Records with scene code
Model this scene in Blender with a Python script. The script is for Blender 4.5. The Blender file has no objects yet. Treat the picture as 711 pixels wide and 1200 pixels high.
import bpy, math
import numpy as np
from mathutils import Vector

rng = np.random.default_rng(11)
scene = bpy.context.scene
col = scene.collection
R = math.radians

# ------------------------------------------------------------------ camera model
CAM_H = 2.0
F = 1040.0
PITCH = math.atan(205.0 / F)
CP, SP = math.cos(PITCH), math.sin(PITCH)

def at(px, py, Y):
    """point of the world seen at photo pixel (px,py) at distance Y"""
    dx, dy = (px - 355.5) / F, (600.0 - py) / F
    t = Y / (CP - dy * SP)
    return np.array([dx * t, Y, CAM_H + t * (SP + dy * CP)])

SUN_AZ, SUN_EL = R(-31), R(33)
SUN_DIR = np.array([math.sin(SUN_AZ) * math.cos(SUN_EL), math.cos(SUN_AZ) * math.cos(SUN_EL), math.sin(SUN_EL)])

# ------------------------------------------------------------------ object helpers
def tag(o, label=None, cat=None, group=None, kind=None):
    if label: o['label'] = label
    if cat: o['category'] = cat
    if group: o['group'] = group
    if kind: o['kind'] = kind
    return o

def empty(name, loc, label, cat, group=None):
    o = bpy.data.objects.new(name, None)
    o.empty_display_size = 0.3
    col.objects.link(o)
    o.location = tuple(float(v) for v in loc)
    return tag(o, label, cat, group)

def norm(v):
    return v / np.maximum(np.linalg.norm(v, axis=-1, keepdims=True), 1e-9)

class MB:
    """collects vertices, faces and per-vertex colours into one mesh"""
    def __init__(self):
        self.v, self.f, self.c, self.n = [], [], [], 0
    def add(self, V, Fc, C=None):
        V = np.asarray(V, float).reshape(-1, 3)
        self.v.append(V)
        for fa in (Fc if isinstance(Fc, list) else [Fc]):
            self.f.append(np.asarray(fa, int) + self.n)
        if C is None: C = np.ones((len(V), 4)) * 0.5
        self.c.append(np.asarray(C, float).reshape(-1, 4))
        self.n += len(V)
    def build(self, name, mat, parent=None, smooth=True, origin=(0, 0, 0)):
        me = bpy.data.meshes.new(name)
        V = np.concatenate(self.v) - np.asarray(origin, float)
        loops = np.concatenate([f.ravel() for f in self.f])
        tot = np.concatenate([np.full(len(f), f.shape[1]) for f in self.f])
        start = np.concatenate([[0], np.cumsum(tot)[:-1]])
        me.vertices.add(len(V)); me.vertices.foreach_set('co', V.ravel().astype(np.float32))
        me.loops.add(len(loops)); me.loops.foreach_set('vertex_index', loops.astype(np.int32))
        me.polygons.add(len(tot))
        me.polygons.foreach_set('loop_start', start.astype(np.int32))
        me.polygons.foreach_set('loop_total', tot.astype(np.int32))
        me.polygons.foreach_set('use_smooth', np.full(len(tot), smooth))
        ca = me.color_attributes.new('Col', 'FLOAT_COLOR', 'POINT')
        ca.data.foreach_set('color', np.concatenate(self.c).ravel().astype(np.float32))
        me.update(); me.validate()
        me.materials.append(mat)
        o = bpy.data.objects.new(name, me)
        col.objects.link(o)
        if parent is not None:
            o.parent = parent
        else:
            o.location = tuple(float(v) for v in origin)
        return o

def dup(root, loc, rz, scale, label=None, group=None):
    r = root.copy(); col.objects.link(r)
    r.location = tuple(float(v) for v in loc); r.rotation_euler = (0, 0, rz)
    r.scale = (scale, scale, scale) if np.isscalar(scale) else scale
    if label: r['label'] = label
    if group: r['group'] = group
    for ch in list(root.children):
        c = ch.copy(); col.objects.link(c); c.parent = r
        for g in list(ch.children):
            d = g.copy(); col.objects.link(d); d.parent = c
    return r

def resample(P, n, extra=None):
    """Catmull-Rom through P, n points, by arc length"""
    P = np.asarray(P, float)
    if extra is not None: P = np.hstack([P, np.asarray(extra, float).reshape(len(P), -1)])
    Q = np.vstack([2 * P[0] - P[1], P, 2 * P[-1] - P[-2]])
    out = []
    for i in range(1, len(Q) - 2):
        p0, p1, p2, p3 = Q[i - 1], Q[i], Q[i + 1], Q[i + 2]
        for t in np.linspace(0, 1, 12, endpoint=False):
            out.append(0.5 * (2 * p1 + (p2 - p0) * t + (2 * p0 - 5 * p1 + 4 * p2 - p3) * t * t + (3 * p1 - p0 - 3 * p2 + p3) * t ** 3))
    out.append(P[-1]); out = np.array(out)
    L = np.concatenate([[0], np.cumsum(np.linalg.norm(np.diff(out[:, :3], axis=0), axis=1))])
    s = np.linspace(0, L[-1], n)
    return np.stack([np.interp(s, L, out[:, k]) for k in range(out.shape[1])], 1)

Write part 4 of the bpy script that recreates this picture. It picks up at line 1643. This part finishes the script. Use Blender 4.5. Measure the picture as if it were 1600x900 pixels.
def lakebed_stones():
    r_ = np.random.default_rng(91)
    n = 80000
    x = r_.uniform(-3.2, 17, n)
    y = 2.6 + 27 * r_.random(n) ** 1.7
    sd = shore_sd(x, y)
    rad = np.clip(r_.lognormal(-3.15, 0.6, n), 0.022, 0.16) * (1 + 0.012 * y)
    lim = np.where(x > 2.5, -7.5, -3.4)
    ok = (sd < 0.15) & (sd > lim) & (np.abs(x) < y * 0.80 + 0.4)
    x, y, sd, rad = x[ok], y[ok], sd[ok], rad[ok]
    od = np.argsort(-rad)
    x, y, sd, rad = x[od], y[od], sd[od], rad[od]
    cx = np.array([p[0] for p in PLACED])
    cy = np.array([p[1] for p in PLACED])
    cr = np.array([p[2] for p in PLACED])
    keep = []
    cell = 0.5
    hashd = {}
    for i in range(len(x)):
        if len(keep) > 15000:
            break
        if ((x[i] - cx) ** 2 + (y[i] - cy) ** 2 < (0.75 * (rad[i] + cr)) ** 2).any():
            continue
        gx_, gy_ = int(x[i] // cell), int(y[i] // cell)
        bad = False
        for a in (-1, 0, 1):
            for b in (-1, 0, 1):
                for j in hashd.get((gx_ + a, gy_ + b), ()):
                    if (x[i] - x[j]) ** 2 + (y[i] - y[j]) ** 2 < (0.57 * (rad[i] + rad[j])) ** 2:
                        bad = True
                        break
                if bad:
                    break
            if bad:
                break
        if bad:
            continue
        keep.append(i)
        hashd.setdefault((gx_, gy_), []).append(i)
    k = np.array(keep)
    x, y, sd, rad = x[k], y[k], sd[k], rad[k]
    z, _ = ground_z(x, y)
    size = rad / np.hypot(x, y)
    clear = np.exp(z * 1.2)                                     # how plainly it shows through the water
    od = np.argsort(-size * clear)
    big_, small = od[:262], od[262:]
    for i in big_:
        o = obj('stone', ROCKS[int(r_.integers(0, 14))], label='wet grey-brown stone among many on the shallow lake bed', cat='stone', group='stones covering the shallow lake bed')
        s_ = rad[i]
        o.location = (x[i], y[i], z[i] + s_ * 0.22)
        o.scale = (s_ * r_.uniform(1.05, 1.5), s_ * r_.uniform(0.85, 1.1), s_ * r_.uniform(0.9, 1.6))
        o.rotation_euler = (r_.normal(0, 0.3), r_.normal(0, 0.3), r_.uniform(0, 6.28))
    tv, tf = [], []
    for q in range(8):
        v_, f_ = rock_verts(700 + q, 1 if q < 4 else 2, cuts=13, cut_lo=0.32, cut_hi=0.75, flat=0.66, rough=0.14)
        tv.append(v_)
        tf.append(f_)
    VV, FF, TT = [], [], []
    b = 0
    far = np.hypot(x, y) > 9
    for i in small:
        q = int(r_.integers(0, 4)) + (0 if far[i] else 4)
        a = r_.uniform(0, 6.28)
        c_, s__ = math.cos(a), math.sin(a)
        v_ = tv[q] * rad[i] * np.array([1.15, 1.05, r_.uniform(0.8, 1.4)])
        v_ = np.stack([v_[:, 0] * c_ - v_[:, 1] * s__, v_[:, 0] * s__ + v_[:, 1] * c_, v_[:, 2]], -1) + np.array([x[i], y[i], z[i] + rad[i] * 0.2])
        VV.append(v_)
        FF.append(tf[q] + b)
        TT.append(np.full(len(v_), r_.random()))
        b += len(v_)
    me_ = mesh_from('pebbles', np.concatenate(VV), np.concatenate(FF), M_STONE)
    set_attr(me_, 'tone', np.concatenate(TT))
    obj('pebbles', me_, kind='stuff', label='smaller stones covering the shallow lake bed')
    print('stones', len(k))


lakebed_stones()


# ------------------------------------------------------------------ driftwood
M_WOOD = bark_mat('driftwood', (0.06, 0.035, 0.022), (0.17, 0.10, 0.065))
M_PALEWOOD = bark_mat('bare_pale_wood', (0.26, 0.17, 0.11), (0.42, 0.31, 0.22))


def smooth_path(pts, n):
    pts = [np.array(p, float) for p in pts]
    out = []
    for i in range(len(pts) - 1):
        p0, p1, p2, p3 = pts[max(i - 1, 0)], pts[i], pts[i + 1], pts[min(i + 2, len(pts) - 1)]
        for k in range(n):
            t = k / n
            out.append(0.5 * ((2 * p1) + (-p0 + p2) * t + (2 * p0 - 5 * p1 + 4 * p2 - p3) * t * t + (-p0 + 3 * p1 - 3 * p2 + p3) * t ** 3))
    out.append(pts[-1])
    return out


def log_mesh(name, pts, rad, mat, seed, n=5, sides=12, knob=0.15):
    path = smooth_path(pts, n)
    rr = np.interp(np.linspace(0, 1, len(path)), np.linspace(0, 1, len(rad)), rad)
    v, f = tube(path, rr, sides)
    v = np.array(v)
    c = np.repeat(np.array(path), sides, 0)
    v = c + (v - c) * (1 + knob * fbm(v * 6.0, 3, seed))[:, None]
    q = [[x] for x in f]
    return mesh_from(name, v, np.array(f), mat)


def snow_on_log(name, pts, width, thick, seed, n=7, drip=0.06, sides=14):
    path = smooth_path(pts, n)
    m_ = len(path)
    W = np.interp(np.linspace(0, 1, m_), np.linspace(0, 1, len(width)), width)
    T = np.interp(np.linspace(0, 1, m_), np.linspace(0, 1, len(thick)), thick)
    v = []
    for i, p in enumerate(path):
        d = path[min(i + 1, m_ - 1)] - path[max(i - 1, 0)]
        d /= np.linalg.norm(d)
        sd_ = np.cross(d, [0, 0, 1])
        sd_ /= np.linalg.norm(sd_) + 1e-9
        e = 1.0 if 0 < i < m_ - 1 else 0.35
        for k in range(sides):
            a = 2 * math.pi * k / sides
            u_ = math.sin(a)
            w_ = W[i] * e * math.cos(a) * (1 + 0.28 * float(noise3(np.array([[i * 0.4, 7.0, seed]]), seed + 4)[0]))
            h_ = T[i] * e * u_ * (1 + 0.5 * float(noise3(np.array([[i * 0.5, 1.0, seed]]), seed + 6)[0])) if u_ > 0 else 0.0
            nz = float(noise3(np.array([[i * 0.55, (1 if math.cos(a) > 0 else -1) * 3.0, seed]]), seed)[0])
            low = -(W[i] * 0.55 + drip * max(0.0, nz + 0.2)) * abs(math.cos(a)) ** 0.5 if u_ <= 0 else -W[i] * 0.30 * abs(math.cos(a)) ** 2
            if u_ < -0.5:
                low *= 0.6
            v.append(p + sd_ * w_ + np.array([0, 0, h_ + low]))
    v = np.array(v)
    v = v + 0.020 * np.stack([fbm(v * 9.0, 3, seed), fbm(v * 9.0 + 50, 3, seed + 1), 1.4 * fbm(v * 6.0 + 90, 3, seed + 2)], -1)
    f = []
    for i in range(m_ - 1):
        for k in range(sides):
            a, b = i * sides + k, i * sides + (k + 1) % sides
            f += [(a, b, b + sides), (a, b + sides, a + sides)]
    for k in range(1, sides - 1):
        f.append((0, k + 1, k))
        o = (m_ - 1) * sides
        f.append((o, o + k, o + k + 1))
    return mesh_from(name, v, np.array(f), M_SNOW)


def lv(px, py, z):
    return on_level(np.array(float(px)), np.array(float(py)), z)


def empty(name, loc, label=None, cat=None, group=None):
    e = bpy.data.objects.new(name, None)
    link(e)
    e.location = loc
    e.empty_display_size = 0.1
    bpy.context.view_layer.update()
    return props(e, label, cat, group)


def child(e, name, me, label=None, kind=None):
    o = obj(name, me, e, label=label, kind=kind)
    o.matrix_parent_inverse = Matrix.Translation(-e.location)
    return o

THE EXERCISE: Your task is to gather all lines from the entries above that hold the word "picture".

EXPECTED ANSWER:
Model this scene in Blender with a Python script. The script is for Blender 4.5. The Blender file has no objects yet. Treat the picture as 711 pixels wide and 1200 pixels high.
Write part 4 of the bpy script that recreates this picture. It picks up at line 1643. This part finishes the script. Use Blender 4.5. Measure the picture as if it were 1600x900 pixels.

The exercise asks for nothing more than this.